▸ Given exercise
Below is a listing to write out in full, exactly as given, without its pictures.

▸ Data section
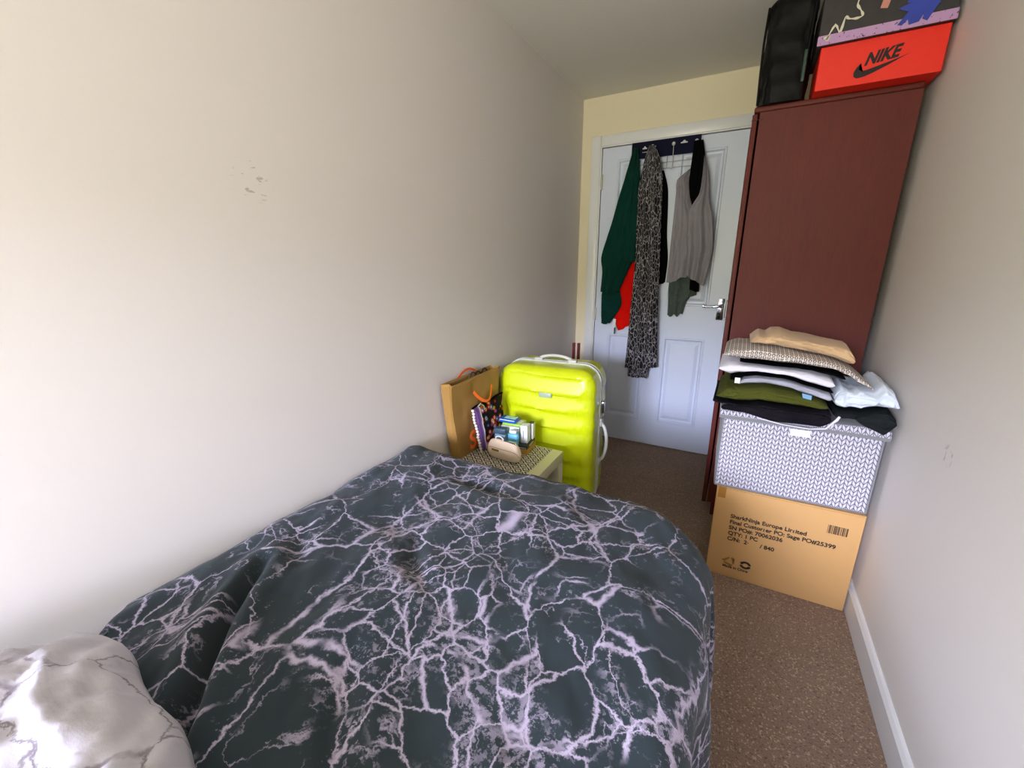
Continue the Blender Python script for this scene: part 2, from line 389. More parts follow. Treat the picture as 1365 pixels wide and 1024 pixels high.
# ================================================================== BED
M_divan = fabric('divan_fabric', srgb(110, 90, 62))
M_matt = fabric('mattress_ticking', srgb(205, 198, 185))
bed = empty('bed', (0, 0, 0), 'single bed against the left wall, hidden under the dark marble duvet', 'bed')
bm = bmesh.new(); box(bm, (0.07, -0.84, 0.05), (1.00, 1.06, 0.33), 0.02, 3); from_bm('divan_base', bm, M_divan, bed, auto=30)
bm = bmesh.new(); box(bm, (0.06, -0.85, 0.332), (1.01, 1.07, 0.535), 0.04, 4); from_bm('mattress', bm, M_matt, bed, auto=30)
for x, y in ((0.13, -0.78), (0.94, -0.78), (0.13, 1.0), (0.94, 1.0)):
    bm = bmesh.new(); lathe(bm, [(0.02, 0.0), (0.024, 0.01), (0.022, 0.052)], (x, y, 0), 14); from_bm('foot', bm, M_dark, bed, auto=40)

# duvet: unfolded cloth coordinates (a across, b along) laid over a rounded slab
EX, EY, ZT = 1.085, 1.165, 0.600     # outer planes of the side and the foot drape
RC, RR = 0.17, 0.090                # corner radius of the flat area, radius of the roll-over
def seg_d(px, py, a, b):
    ax, ay = a; bx, by = b; t = max(0, min(1, ((px-ax)*(bx-ax)+(py-ay)*(by-ay))/((bx-ax)**2+(by-ay)**2)))
    qx, qy = ax+t*(bx-ax), ay+t*(by-ay); s = ((bx-ax)*(py-ay)-(by-ay)*(px-ax))
    return math.hypot(px-qx, py-qy)*(1 if s > 0 else -1), t
FOLDS = [  # polyline, depth, width  (valleys)
    ([(0.17, 0.44), (0.235, 0.345), (0.30, 0.27), (0.385, 0.185), (0.46, 0.10)], 0.045, 0.016),
    ([(0.42, 0.68), (0.47, 0.60), (0.55, 0.55)], 0.014, 0.020),
    ([(0.55, 0.36), (0.60, 0.28), (0.66, 0.23)], 0.014, 0.022),
    ([(0.33, 0.98), (0.50, 0.96)], 0.012, 0.020),
    ([(0.10, 0.60), (0.20, 0.50), (0.24, 0.47)], 0.010, 0.025),
]
def top_h(x, y):
    h = 0.016*fbm(x*2.6+3, y*2.2+1, 0.3, 2)+0.011*fbm(x*5.5+9, y*5.0+4, 2.3, 2)
    dx = x*0.85+y*0.5; h += 0.0055*fbm(dx*9, (y*0.85-x*0.5)*3.5, 5.1, 3)
    for pts, dep, wid in FOLDS:
        best = 9; sgn = 1; bt = 0
        for q in range(len(pts)-1):
            d, t = seg_d(x, y, pts[q], pts[q+1])
            if abs(d) < abs(best): best = d; bt = (q+t)/(len(pts)-1)
        env = math.sin(PI*min(1, max(0, bt*0.9+0.05)))**0.5
        h -= dep*env*math.exp(-(best/wid)**2); h += dep*0.45*env*math.exp(-((abs(best)-2.2*wid)/(1.5*wid))**2)
    return h
A0, A1, B0, B1 = 0.004, EX+0.36, 0.170, EY+0.36
NA, NB = 300, 300
def duvet_pt(s, t):
    a = A0+(A1-A0)*s; q0 = min(1, max(0, (a-0.12)/0.38)); b0 = B0-0.11*q0*q0*(3-2*q0); b = b0+(B1-b0)*t
    ix, iy = EX-RR-RC, EY-RR-RC             # core rectangle: the rest is rounded
    dx, dy = max(0, a-ix), max(0, b-iy); L = math.hypot(dx, dy)
    d = max(0, L-RC)                        # distance past the rounded flat area
    nx, ny = (dx/L, dy/L) if L > 1e-9 else (0, 0)
    dm = 0.42; d = min(d, dm*1.25)
    q = PI/2*RR
    if L <= RC: x, y, z = a, b, ZT
    else:
        if d < q:
            an = d/RR; out = RR*math.sin(an); z = ZT-RR*(1-math.cos(an))
        else:
            out = RR+0.075*(d-q); z = ZT-RR-(d-q)
        x = min(a, ix)+nx*(RC+out); y = min(b, iy)+ny*(RC+out)
        # vertical folds of the drape
        if d > q*0.3:
            per = (y if nx > ny else -x)+math.atan2(ny, nx)*0.35
            g = min(1, (d-q*0.3)/0.22)
            wv = 0.010*math.sin(per*31+1.5*math.sin(per*7))+0.008*math.sin(per*17+2)
            x += nx*wv*g; y += ny*wv*g
    zc = top_h(min(a, EX), min(b, EY))
    fade = 1 if d <= 0 else max(0, 1-d/q)
    # shoulder of loose filling: highest in the middle, sinking to the edges
    puff = 0.012*math.sin(PI*min(1, max(0, a/1.1)))*math.sin(PI*min(1, max(0, (b+0.1)/1.35)))
    z += (zc+puff)*fade
    z -= 0.02*math.exp(-(a/0.03)**2)-0.008      # tucks down along the wall
    if b < 0.24: x = max(x, 0.07*min(1, (0.24-b)/0.07)+0.004)
    n = noise.noise(Vector((a*14, b*14, 1.7)))*0.0025
    return (x, y, z+n)
def duvet_uv(s, t):
    a = A0+(A1-A0)*s; q0 = min(1, max(0, (a-0.12)/0.38)); b0 = B0-0.11*q0*q0*(3-2*q0); return (a, b0+(B1-b0)*t)
dv = grid_mesh('duvet', NA, NB, duvet_pt, M_duvet, None, duvet_uv)
tag(dv, 'dark slate duvet with white marble veining spread over the bed', 'duvet')
m = dv.modifiers.new('thick', 'SOLIDIFY'); m.thickness = 0.012; m.offset = -1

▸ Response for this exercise
Continue the Blender Python script for this scene: part 2, from line 389. More parts follow. Treat the picture as 1365 pixels wide and 1024 pixels high.
# ================================================================== BED
M_divan = fabric('divan_fabric', srgb(110, 90, 62))
M_matt = fabric('mattress_ticking', srgb(205, 198, 185))
bed = empty('bed', (0, 0, 0), 'single bed against the left wall, hidden under the dark marble duvet', 'bed')
bm = bmesh.new(); box(bm, (0.07, -0.84, 0.05), (1.00, 1.06, 0.33), 0.02, 3); from_bm('divan_base', bm, M_divan, bed, auto=30)
bm = bmesh.new(); box(bm, (0.06, -0.85, 0.332), (1.01, 1.07, 0.535), 0.04, 4); from_bm('mattress', bm, M_matt, bed, auto=30)
for x, y in ((0.13, -0.78), (0.94, -0.78), (0.13, 1.0), (0.94, 1.0)):
    bm = bmesh.new(); lathe(bm, [(0.02, 0.0), (0.024, 0.01), (0.022, 0.052)], (x, y, 0), 14); from_bm('foot', bm, M_dark, bed, auto=40)

# duvet: unfolded cloth coordinates (a across, b along) laid over a rounded slab
EX, EY, ZT = 1.085, 1.165, 0.600     # outer planes of the side and the foot drape
RC, RR = 0.17, 0.090                # corner radius of the flat area, radius of the roll-over
def seg_d(px, py, a, b):
    ax, ay = a; bx, by = b; t = max(0, min(1, ((px-ax)*(bx-ax)+(py-ay)*(by-ay))/((bx-ax)**2+(by-ay)**2)))
    qx, qy = ax+t*(bx-ax), ay+t*(by-ay); s = ((bx-ax)*(py-ay)-(by-ay)*(px-ax))
    return math.hypot(px-qx, py-qy)*(1 if s > 0 else -1), t
FOLDS = [  # polyline, depth, width  (valleys)
    ([(0.17, 0.44), (0.235, 0.345), (0.30, 0.27), (0.385, 0.185), (0.46, 0.10)], 0.045, 0.016),
    ([(0.42, 0.68), (0.47, 0.60), (0.55, 0.55)], 0.014, 0.020),
    ([(0.55, 0.36), (0.60, 0.28), (0.66, 0.23)], 0.014, 0.022),
    ([(0.33, 0.98), (0.50, 0.96)], 0.012, 0.020),
    ([(0.10, 0.60), (0.20, 0.50), (0.24, 0.47)], 0.010, 0.025),
]
def top_h(x, y):
    h = 0.016*fbm(x*2.6+3, y*2.2+1, 0.3, 2)+0.011*fbm(x*5.5+9, y*5.0+4, 2.3, 2)
    dx = x*0.85+y*0.5; h += 0.0055*fbm(dx*9, (y*0.85-x*0.5)*3.5, 5.1, 3)
    for pts, dep, wid in FOLDS:
        best = 9; sgn = 1; bt = 0
        for q in range(len(pts)-1):
            d, t = seg_d(x, y, pts[q], pts[q+1])
            if abs(d) < abs(best): best = d; bt = (q+t)/(len(pts)-1)
        env = math.sin(PI*min(1, max(0, bt*0.9+0.05)))**0.5
        h -= dep*env*math.exp(-(best/wid)**2); h += dep*0.45*env*math.exp(-((abs(best)-2.2*wid)/(1.5*wid))**2)
    return h
A0, A1, B0, B1 = 0.004, EX+0.36, 0.170, EY+0.36
NA, NB = 300, 300
def duvet_pt(s, t):
    a = A0+(A1-A0)*s; q0 = min(1, max(0, (a-0.12)/0.38)); b0 = B0-0.11*q0*q0*(3-2*q0); b = b0+(B1-b0)*t
    ix, iy = EX-RR-RC, EY-RR-RC             # core rectangle: the rest is rounded
    dx, dy = max(0, a-ix), max(0, b-iy); L = math.hypot(dx, dy)
    d = max(0, L-RC)                        # distance past the rounded flat area
    nx, ny = (dx/L, dy/L) if L > 1e-9 else (0, 0)
    dm = 0.42; d = min(d, dm*1.25)
    q = PI/2*RR
    if L <= RC: x, y, z = a, b, ZT
    else:
        if d < q:
            an = d/RR; out = RR*math.sin(an); z = ZT-RR*(1-math.cos(an))
        else:
            out = RR+0.075*(d-q); z = ZT-RR-(d-q)
        x = min(a, ix)+nx*(RC+out); y = min(b, iy)+ny*(RC+out)
        # vertical folds of the drape
        if d > q*0.3:
            per = (y if nx > ny else -x)+math.atan2(ny, nx)*0.35
            g = min(1, (d-q*0.3)/0.22)
            wv = 0.010*math.sin(per*31+1.5*math.sin(per*7))+0.008*math.sin(per*17+2)
            x += nx*wv*g; y += ny*wv*g
    zc = top_h(min(a, EX), min(b, EY))
    fade = 1 if d <= 0 else max(0, 1-d/q)
    # shoulder of loose filling: highest in the middle, sinking to the edges
    puff = 0.012*math.sin(PI*min(1, max(0, a/1.1)))*math.sin(PI*min(1, max(0, (b+0.1)/1.35)))
    z += (zc+puff)*fade
    z -= 0.02*math.exp(-(a/0.03)**2)-0.008      # tucks down along the wall
    if b < 0.24: x = max(x, 0.07*min(1, (0.24-b)/0.07)+0.004)
    n = noise.noise(Vector((a*14, b*14, 1.7)))*0.0025
    return (x, y, z+n)
def duvet_uv(s, t):
    a = A0+(A1-A0)*s; q0 = min(1, max(0, (a-0.12)/0.38)); b0 = B0-0.11*q0*q0*(3-2*q0); return (a, b0+(B1-b0)*t)
dv = grid_mesh('duvet', NA, NB, duvet_pt, M_duvet, None, duvet_uv)
tag(dv, 'dark slate duvet with white marble veining spread over the bed', 'duvet')
m = dv.modifiers.new('thick', 'SOLIDIFY'); m.thickness = 0.012; m.offset = -1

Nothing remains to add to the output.